Blockchain-based businesses such as defi (decentralised finance) are still very new and the whole ecosystem can be described as being the early days of the internet. There are lots of opportunity but it is risky.

We won’t dive headfirst into the blockchain industry but gradually.

The most important thing is to have a source of income and to be able to keep the wolf from the door and avoid a catastrophic event such as homelessness which will make it much harder to bounce back. And you should always only risk the capital that you can afford to lose.

This year we will start out with a series looking at the affordable property business and ask why is it so hard to both own a house and run a business building affordable houses.

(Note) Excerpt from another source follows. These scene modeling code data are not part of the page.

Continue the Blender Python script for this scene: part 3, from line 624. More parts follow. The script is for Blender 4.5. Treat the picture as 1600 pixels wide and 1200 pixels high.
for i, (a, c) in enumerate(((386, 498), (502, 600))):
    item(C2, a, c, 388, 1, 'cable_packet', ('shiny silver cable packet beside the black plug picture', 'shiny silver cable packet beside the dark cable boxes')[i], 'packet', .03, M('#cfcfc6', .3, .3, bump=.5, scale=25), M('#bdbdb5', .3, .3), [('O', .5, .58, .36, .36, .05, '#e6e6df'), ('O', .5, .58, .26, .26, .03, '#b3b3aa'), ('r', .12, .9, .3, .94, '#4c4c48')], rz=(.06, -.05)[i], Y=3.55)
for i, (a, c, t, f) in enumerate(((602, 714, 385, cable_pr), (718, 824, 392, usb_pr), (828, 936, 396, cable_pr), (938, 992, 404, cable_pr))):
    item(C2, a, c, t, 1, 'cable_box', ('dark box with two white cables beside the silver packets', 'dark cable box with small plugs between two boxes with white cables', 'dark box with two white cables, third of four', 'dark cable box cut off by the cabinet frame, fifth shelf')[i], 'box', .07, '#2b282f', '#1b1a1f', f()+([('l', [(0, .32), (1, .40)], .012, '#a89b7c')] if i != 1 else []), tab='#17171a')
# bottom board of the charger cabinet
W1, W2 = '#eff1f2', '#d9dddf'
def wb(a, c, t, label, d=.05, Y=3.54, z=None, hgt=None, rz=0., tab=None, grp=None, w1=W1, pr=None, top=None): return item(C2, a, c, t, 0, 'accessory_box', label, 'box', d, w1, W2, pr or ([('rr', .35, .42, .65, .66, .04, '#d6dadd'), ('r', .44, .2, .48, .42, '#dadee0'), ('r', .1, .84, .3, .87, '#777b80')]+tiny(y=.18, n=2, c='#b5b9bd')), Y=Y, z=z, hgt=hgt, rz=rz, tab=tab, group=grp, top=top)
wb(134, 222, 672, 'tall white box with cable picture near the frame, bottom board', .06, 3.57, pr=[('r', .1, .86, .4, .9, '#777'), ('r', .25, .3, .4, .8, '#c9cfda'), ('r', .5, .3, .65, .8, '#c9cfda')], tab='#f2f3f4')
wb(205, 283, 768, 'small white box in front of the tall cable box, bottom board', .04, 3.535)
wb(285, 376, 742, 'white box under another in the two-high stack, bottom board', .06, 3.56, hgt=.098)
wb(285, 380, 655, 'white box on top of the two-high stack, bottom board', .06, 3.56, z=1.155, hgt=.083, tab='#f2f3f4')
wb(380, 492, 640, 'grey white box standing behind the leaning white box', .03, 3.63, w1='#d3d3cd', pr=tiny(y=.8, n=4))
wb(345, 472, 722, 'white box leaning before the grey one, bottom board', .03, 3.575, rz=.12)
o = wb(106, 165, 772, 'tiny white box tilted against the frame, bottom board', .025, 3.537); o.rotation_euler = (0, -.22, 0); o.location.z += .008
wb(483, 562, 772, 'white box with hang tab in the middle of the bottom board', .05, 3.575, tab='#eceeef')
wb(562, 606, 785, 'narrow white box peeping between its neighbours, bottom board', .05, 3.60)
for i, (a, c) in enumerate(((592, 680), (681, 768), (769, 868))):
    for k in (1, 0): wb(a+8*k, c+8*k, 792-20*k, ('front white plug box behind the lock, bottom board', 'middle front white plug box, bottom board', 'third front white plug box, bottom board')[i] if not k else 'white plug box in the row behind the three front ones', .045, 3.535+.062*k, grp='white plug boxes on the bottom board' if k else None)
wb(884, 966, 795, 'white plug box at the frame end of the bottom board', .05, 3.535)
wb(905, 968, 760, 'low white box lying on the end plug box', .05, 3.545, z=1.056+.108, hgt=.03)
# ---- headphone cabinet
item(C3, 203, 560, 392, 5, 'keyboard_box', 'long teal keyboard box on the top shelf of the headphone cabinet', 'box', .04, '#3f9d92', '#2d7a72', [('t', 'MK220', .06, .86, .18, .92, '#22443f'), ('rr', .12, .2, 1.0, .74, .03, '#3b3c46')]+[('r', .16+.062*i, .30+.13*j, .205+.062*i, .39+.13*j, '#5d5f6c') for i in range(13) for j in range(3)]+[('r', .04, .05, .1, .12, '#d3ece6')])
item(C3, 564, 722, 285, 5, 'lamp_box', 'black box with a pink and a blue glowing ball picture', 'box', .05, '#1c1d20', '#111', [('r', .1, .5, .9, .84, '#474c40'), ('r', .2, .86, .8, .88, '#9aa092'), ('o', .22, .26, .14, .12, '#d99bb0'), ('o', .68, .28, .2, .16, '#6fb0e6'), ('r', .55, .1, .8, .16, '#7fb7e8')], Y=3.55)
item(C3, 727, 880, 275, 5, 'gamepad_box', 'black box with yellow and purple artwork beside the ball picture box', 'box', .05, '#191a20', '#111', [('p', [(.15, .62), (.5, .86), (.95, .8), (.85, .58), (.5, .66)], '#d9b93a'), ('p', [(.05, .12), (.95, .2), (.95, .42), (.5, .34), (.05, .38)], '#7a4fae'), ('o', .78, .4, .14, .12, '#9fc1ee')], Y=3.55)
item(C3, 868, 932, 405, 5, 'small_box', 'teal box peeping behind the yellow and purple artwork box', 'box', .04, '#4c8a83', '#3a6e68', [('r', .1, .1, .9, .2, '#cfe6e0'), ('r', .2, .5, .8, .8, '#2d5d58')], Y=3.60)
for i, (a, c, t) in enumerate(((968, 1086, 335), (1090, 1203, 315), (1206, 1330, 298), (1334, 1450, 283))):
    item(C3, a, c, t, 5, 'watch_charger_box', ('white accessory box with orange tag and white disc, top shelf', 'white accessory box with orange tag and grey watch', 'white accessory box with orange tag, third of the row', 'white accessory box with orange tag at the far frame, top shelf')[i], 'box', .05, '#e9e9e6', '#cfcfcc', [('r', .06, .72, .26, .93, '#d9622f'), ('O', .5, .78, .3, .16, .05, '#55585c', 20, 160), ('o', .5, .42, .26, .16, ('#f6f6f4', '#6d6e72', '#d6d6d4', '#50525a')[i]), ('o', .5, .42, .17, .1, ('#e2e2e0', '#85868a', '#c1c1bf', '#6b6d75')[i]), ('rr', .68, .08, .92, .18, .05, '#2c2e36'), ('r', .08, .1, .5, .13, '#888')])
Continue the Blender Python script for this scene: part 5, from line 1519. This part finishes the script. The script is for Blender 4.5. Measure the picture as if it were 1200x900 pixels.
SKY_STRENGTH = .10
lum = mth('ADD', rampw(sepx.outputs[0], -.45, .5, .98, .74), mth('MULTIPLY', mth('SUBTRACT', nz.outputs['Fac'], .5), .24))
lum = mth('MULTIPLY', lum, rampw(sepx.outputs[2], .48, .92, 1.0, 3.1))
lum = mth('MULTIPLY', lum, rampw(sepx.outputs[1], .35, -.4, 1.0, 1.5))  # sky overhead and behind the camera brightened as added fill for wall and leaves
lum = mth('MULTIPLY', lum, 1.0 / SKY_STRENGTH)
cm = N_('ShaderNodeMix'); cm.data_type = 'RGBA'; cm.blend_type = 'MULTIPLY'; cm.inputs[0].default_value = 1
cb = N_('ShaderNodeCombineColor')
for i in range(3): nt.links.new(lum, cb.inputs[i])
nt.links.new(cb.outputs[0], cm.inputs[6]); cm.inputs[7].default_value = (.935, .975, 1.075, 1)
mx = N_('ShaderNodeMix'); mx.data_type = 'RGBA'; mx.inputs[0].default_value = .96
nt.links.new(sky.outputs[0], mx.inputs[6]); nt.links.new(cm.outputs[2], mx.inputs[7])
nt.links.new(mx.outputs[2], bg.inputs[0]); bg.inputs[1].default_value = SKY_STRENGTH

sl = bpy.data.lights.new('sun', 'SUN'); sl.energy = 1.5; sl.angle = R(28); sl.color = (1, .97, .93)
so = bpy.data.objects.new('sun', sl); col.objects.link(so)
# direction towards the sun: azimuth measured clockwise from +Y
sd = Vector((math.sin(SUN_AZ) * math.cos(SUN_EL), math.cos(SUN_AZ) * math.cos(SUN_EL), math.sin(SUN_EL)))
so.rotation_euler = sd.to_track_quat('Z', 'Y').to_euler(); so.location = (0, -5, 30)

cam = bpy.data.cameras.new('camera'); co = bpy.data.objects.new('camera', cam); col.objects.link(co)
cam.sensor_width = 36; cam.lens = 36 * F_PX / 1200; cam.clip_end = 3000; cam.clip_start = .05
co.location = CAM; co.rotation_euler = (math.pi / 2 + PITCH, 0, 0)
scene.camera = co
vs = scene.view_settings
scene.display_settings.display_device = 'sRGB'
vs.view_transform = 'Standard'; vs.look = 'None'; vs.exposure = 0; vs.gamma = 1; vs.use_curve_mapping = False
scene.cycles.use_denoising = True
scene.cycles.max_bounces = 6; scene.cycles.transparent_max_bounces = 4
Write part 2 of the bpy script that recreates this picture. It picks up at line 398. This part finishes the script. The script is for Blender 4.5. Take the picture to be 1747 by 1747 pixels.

If I can leave you with one piece of advice this year it would be this: don’t have children young – or ever. All my friends who are self-made (wealthy by their own efforts) all have this in common. I think the youngest was like 40 when he had his first child. Children are a big burden when you are poor or even when you hustling and up and coming. They cost money – money that could have been spent elsewhere. You better off having them when you are only well-established. If you are not wealthy and still up and coming a child can be a massive burden, but will also force you to make decisions that are ultimately detrimental to success. Without a child the path to success is clear, no extra mouth to feed, no extra stress, no having to make such decisions such as whether or not there are good schools which is important as you can live a pretty nice cheap life close to the sea if this is not one of the factors to consider as you will see in our next series.